Give back an exact copy of the lines from the start of the material through the line bearing "SC.camera = cam". Include both ends and nothing else.

--- START Source material ---

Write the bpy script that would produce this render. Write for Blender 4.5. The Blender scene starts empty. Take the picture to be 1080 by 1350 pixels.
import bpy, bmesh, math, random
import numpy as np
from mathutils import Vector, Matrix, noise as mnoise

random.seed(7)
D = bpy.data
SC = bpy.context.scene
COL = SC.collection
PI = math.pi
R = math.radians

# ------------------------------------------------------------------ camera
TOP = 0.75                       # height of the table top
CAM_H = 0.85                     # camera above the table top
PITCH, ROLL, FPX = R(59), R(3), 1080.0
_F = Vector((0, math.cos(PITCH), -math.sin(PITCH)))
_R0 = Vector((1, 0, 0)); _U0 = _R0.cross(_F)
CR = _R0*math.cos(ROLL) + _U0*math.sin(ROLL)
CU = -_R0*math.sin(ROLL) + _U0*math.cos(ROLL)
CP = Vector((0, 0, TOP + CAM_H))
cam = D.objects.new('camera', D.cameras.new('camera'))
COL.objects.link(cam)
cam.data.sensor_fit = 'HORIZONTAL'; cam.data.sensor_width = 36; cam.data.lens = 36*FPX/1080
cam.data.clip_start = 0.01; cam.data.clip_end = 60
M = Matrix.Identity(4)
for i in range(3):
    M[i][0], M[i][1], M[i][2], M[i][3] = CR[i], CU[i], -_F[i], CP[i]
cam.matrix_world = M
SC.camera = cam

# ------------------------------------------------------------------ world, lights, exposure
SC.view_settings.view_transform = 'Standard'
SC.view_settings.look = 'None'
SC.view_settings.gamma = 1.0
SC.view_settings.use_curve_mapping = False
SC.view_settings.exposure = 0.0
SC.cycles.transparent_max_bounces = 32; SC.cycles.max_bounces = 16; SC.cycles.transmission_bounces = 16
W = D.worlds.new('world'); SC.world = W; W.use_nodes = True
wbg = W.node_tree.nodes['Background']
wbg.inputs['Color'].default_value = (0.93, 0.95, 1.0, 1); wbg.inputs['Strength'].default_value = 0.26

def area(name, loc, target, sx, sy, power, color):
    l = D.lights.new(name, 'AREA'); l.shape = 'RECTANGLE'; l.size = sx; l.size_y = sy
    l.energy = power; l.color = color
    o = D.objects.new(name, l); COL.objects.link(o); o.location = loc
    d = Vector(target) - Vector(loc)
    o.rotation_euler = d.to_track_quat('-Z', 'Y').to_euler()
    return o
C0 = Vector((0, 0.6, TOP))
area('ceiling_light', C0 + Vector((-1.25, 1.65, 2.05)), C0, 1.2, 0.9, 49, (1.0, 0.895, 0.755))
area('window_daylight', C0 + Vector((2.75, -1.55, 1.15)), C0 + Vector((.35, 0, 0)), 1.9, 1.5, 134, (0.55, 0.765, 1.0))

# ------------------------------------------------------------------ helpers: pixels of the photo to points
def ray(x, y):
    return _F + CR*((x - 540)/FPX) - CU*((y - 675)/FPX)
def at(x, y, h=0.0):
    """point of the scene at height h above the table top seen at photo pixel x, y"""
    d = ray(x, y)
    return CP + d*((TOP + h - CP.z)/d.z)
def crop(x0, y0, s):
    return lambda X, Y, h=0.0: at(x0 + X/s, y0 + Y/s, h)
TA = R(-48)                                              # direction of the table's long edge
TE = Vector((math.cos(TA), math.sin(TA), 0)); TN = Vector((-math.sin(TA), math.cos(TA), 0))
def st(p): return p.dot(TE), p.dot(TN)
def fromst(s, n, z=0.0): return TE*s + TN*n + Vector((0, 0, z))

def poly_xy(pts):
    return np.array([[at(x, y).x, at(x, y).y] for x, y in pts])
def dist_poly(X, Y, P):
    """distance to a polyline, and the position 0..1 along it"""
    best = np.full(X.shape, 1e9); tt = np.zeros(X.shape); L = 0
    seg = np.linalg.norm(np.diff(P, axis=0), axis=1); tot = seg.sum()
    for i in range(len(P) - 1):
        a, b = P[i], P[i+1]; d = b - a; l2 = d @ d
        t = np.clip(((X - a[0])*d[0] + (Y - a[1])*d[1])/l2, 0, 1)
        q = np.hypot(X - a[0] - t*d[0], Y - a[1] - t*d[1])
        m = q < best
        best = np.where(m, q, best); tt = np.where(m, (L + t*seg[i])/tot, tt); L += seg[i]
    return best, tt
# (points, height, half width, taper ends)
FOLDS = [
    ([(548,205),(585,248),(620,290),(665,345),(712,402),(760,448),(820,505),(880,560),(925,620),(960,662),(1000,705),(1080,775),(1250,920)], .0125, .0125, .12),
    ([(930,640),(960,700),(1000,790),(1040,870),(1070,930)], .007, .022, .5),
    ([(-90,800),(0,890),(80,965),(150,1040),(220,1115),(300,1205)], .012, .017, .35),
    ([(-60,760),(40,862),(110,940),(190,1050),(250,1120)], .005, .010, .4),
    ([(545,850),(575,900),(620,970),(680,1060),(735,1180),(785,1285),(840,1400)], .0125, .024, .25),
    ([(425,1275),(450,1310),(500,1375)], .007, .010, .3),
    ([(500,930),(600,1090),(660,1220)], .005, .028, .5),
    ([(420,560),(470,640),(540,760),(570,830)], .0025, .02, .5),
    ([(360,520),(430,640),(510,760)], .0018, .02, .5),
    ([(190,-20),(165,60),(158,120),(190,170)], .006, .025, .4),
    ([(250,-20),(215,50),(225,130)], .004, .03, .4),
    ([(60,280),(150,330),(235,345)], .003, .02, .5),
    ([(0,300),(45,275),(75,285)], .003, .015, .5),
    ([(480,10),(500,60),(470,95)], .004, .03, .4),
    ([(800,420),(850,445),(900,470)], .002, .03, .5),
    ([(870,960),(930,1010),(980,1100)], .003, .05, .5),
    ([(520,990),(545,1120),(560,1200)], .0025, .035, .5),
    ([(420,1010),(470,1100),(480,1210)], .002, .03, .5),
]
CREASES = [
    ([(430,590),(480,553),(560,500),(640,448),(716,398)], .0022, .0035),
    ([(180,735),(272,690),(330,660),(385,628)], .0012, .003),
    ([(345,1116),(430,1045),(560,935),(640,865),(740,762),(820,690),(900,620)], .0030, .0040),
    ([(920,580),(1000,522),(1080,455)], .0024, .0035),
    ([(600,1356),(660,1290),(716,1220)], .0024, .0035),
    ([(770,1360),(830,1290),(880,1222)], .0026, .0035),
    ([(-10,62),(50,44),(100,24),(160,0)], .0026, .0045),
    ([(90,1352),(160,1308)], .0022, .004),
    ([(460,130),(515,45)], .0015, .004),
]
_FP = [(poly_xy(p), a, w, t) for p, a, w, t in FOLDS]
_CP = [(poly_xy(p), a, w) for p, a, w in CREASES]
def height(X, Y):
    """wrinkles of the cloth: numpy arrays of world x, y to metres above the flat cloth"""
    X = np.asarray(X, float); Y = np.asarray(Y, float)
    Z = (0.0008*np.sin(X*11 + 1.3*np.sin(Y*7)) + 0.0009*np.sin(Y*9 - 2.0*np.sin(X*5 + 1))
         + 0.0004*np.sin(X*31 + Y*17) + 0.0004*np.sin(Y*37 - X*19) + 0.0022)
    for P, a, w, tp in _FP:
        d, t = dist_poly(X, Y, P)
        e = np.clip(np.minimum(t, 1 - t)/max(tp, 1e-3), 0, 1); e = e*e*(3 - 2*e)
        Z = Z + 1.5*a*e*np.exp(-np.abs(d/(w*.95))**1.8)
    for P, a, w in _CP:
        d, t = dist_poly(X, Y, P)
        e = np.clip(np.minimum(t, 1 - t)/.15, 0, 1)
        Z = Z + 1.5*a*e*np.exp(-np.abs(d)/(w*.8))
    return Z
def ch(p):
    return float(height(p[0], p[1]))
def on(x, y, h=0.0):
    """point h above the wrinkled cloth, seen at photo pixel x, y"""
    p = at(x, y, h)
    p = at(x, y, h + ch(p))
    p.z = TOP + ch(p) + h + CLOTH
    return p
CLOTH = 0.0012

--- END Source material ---

▸ **Full output**
Write the bpy script that would produce this render. Write for Blender 4.5. The Blender scene starts empty. Take the picture to be 1080 by 1350 pixels.
import bpy, bmesh, math, random
import numpy as np
from mathutils import Vector, Matrix, noise as mnoise

random.seed(7)
D = bpy.data
SC = bpy.context.scene
COL = SC.collection
PI = math.pi
R = math.radians

# ------------------------------------------------------------------ camera
TOP = 0.75                       # height of the table top
CAM_H = 0.85                     # camera above the table top
PITCH, ROLL, FPX = R(59), R(3), 1080.0
_F = Vector((0, math.cos(PITCH), -math.sin(PITCH)))
_R0 = Vector((1, 0, 0)); _U0 = _R0.cross(_F)
CR = _R0*math.cos(ROLL) + _U0*math.sin(ROLL)
CU = -_R0*math.sin(ROLL) + _U0*math.cos(ROLL)
CP = Vector((0, 0, TOP + CAM_H))
cam = D.objects.new('camera', D.cameras.new('camera'))
COL.objects.link(cam)
cam.data.sensor_fit = 'HORIZONTAL'; cam.data.sensor_width = 36; cam.data.lens = 36*FPX/1080
cam.data.clip_start = 0.01; cam.data.clip_end = 60
M = Matrix.Identity(4)
for i in range(3):
    M[i][0], M[i][1], M[i][2], M[i][3] = CR[i], CU[i], -_F[i], CP[i]
cam.matrix_world = M
SC.camera = cam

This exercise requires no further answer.